Asean regional integration heightens competition among insurers, banks

MANILA, Philippines - By 2015, the country’s insurance industry will be competing for the thin local market against its counterparts from the Association of South East Asian Nations (Asean). 

And by 2020, it is expected that the entire industry will be fighting for every policy, every premium, every treaty, and every individual and corporate client in the Philippines. 

Threatened by the full implementation of the Asean Framework Agreement on Services (AFAS), are the Philippine life, non-life, reinsurance, as well as actuarial consultancies, and average adjustors. 

For the life insurance industry, Asean insurers can market ordinary, group, industrial, health and accident, and annuities. 

For the non-life industry, it will include fire and allied risks, earthquake, shock, typhoon, floods, tidal wave, marine/ocean, inland marine, marine hull, aviation, casualty motor car, health and accident, burglary, engineering, surety ship fidelity, and surety bonds. 

The same agreement will also affect the country’s banking sector.  

The AFAS is an offshoot of the broader Asian Economic Community (AEC), a concept that would create a power sub-region in the Asia Pacific region.
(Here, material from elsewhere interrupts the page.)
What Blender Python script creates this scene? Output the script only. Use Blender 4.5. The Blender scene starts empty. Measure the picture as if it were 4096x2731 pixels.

The blueprint of the AEC was formulated in 2007 and the declaration of the AEC roadmap was signed by its member nations in 2009. 

Prior to the declaration of the AEC, the Asean members signed such accords as the Asean Free Trade Agreement (AFTA), the AFAS, the Asean Preferential Trading Arrangement, the Asean Investment Agreement (AIA), and the Initiative for Asean Integration (IAI). 

According to Dr. Alladin D. Rillo, Asean Secretariat member, all these are multilateral treaties, which have to be implemented. 

The AFAS predetermines a free flow of services between member nations and the ability of service providers, such as the insurance companies, to supply services across borders. 

Rillo said that in fact the liberalization rate of the insurance sector had already started with some country’s reaching as high as 98 percent “liberalized.” 

“The Philippines’ life and non-life insurance industry has already reached a liberalized rate of 75 percent,” Rillo told participants of the 2012 PIRA Stakeholders Convention last week. 

However, Rillo admitted that the AFAS “was still a work in progress.” 

“There are still a lot of barriers to reduce or takedown. There are still a lot of tax, customs regulations and tariffs that must be harmonized,” he said. 

Regulations for Philippine insurers are different from the other insurers in the region, and vice versa. 

Nonetheless, Asean member nations need to achieve deeper liberalized and integration of insurance markets. 

“The Philippines need to develop financial infrastructure, harmonize regulations and standards, and strengthen countries’ capacity; and ensure that market players develop outward-looking strategies to compete in fast changing regional financial landscape,” he added.